═══ Information provided
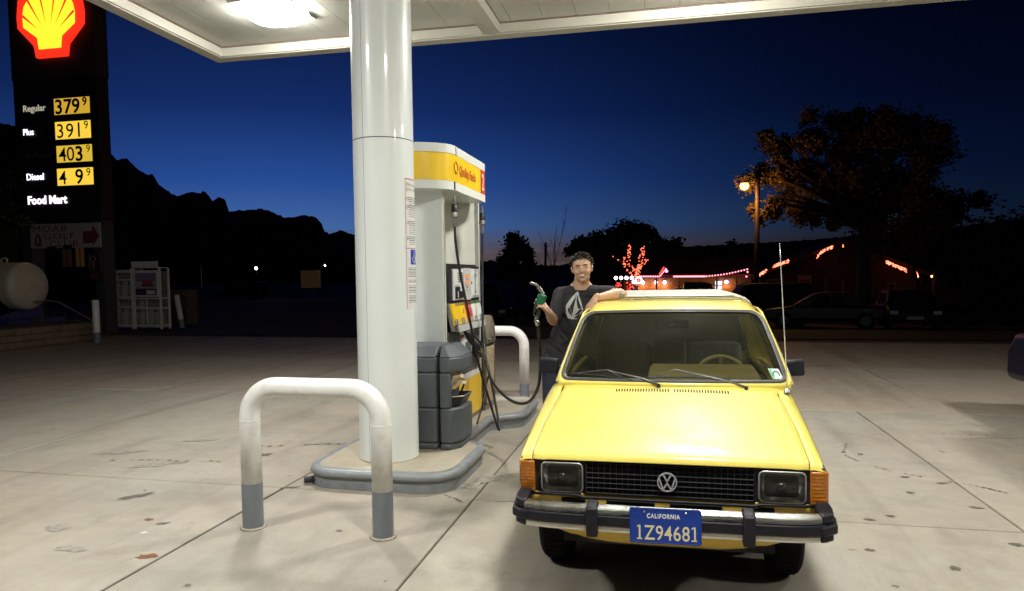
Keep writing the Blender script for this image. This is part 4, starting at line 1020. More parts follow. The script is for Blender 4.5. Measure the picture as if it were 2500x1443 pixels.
world_tube([(-1.80,6.70,.92),(-1.86,6.60,1.02),(-1.88,6.55,1.10)], .030, 'nozzle_body', M_pk, 12, hz)
world_tube([(-1.88,6.55,1.09),(-1.93,6.57,1.13),(-1.95,6.62,1.12)], .020, 'nozzle_head', M_pk, 12, hz)
world_tube([(-1.78,6.78,.86),(-1.80,6.80,.96),(-1.87,6.72,1.06)], .010, 'nozzle_guard', M_pk, 8, hz)
pbx(-1.955,-1.90,6.50,6.70,.84,.90,'nozzle_boot',M_pk,.012); pbx(-1.955,-1.88,6.98,7.16,.84,.94,'nozzle_boot',M_pk,.012)
pbx(-1.955,-1.86,7.10,7.16,.78,.86,'boot_hook',M_steel,.008)

# ------------------------------------------------------------------ pebbled litter bin beyond the pump
lb = thing('litter_bin', 'pebble sided litter bin with black hooded opening behind the fuel pump', 'litter bin', (-2.12, 7.62, .152))
M_peb = mat('pebble panel', (.40,.32,.20), .8, noise=.6, nscale=60, bump=1.0, bscale=70)
MB().box(-.20,.20,-.21,.21,0,.06).build('base', M_steel, lb, bevel=.01)
MB().box(-.18,.18,-.19,.19,.06,.72).build('liner', M_pk, lb)
for (a,b_,c,d) in ((.182,.205,-.17,.17),(-.205,-.182,-.17,.17),(-.16,.16,.192,.212),(-.16,.16,-.212,-.192)): MB().box(a,b_,c,d,.07,.70).build('pebble_panel', M_peb, lb)
for sx in (-1,1):
    for sy in (-1,1): MB().box(sx*.19-.02,sx*.19+.02,sy*.195-.02,sy*.195+.02,.06,.74).build('post', mat('bin frame',(.10,.085,.06),.5), lb, bevel=.008)
def hoodf(u, v):
    a = PI*v; y = -.215+.43*u
    return (.215*math.cos(a)*(1 if abs(math.cos(a)) < .98 else 1), y, .74+.30*min(1,math.sin(a)*1.6)**.6)
MB().grid(hoodf, 2, 20).build('hood', mat('bin hood',(.20,.18,.14),.4), lb, smooth=True, solid=.012)
MB().box(-.17,.17,-.2,.2,.74,.98).build('opening', M_pk, lb, bevel=.03)
MB().tube([(.21,-.12,.80),(.235,-.10,.78),(.235,.10,.78),(.21,.12,.80)], .012, 8).build('flap_handle', M_steel, lb, smooth=True)

# ------------------------------------------------------------------ grey service bin by the column
M_bin = mat('bin grey', (.085,.098,.112), .46, noise=.12, nscale=5, bump=.35, bscale=160, dirt=.25, dirtcol=(.14,.13,.12), dscale=4)
sb_ = thing('service_bin', 'big grey plastic waste and windscreen service bin between column and pump', 'waste bin', (-2.16, 5.72, .152))
def plan(w, y0, y1, ch): return [(-w+ch*.5,y0),(w-ch,y0),(w,y0+ch*1.9),(w,y1),(-w,y1),(-w,y0+ch*1.2)]
def bpart(w, y0, y1, ch, z0, z1, name, w2=None, bev=.022):
    P = plan(w,y0,y1,ch); Q = plan(w2 or w,y0+(w-(w2 or w)),y1,ch) ; n = len(P)
    vs = [(x,y,z0) for x,y in P]+[(x,y,z1) for x,y in Q]
    fs = [tuple(range(n))[::-1], tuple(range(n,2*n))]+[(i,(i+1)%n,(i+1)%n+n,i+n) for i in range(n)]
    return MB().add(vs, fs).build(name, M_bin, sb_, bevel=bev, seg=3)
# left and right halves with a vertical joint, three tiers
W = .46
for side in (-1, 1):
    def half(z0, z1, name, inset=0.0, top=0.0):
        x_in = .006*side+.28
        if side > 0: P = [(x_in,-.07),(W-.075-inset,-.07),(W-inset,.04),(W-inset,.36),(x_in,.36)]
        else: P = [(x_in-.016,-.07),(x_in-.016,.36),(-W+inset,.36),(-W+inset,.05),(-W+.10+inset,-.07)][::1]
        if side < 0: P = P[::-1]; P = [(-W+.10+inset,-.07),(x_in-.016,-.07),(x_in-.016,.36),(-W+inset,.36),(-W+inset,.05)]
        Q = [((x-(x-.1)*top) if abs(x-x_in) > .03 else x, y+(.30*top if y < .2 else 0)) for x, y in P]; n = len(P)
        vs = [(x,y,z0) for x,y in P]+[(x,y,z1) for x,y in Q]
        return MB().add(vs, [tuple(range(n))[::-1], tuple(range(n,2*n))]+[(i,(i+1)%n,(i+1)%n+n,i+n) for i in range(n)]).build(name, M_bin, sb_, bevel=.018, seg=3)
    half(0, .055, 'base', .012); half(.058, .36, 'lower_shell')
    if side < 0: half(.363, .665, 'middle_shell')
    else:
        # middle tier cut back for the bucket recess
        P = [(.286,-.07),(W-.085,-.07),(W-.07,-.045),(W-.135,.06),(W-.12,.36),(.286,.36)]; n = len(P)
        vs = [(x,y,.363) for x,y in P]+[(x,y,.665) for x,y in P]
        MB().add(vs, [tuple(range(n))[::-1], tuple(range(n,2*n))]+[(i,(i+1)%n,(i+1)%n+n,i+n) for i in range(n)]).build('middle_shell', M_bin, sb_, bevel=.016, seg=3)
    half(.668, .80, 'lid_band'); half(.80, .895, 'lid', 0.0, .28)
MB().box(-.30,-.02,-.03,.14,.892,.90).build('lid_opening', M_pk, sb_, bevel=.02).location = (.02,.05,.0)
# bucket and squeegee, paper towel
bk = MB().add([(.33,.0,.37),(.425,.05,.37),(.425,.32,.37),(.33,.32,.37),(.32,-.02,.45),(.462,.06,.45),(.462,.34,.45),(.31,.34,.45)], [(0,3,2,1),(0,1,5,4),(1,2,6,5),(2,3,7,6),(3,0,4,7)]).build('wash_bucket', M_pk, sb_, solid=.008, bevel=.006)
MB().tube([(.32,-.02,.45),(.462,.06,.45),(.462,.34,.45)], .007, 6).build('bucket_rim', M_steel, sb_, smooth=True)
MB().tube([(.38,.14,.40),(.42,.18,.50),(.44,.20,.56)], .009, 6).build('squeegee', M_pk, sb_, smooth=True)
pt = MB().grid(lambda u, v: (.365+.10*u+.015*math.sin(5*u+3*v), .0+.10*u+.02*math.sin(9*v+2*u), .665-.17*v*(1-.55*u)-.02*u+.012*math.sin(11*u)), 12, 12).build('paper_towel', mat('towel brown', (.50,.40,.27), .9, noise=.1), sb_, smooth=True, solid=.001)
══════
• _Short task_:
Without the pictures, return the listing above from its first line through the line that has "pbx(-1.955,-1.86,7.10,7.16,.78,.86,'boot_hook',M_steel,.008)".

• _Task solution_:
Keep writing the Blender script for this image. This is part 4, starting at line 1020. More parts follow. The script is for Blender 4.5. Measure the picture as if it were 2500x1443 pixels.
world_tube([(-1.80,6.70,.92),(-1.86,6.60,1.02),(-1.88,6.55,1.10)], .030, 'nozzle_body', M_pk, 12, hz)
world_tube([(-1.88,6.55,1.09),(-1.93,6.57,1.13),(-1.95,6.62,1.12)], .020, 'nozzle_head', M_pk, 12, hz)
world_tube([(-1.78,6.78,.86),(-1.80,6.80,.96),(-1.87,6.72,1.06)], .010, 'nozzle_guard', M_pk, 8, hz)
pbx(-1.955,-1.90,6.50,6.70,.84,.90,'nozzle_boot',M_pk,.012); pbx(-1.955,-1.88,6.98,7.16,.84,.94,'nozzle_boot',M_pk,.012)
pbx(-1.955,-1.86,7.10,7.16,.78,.86,'boot_hook',M_steel,.008)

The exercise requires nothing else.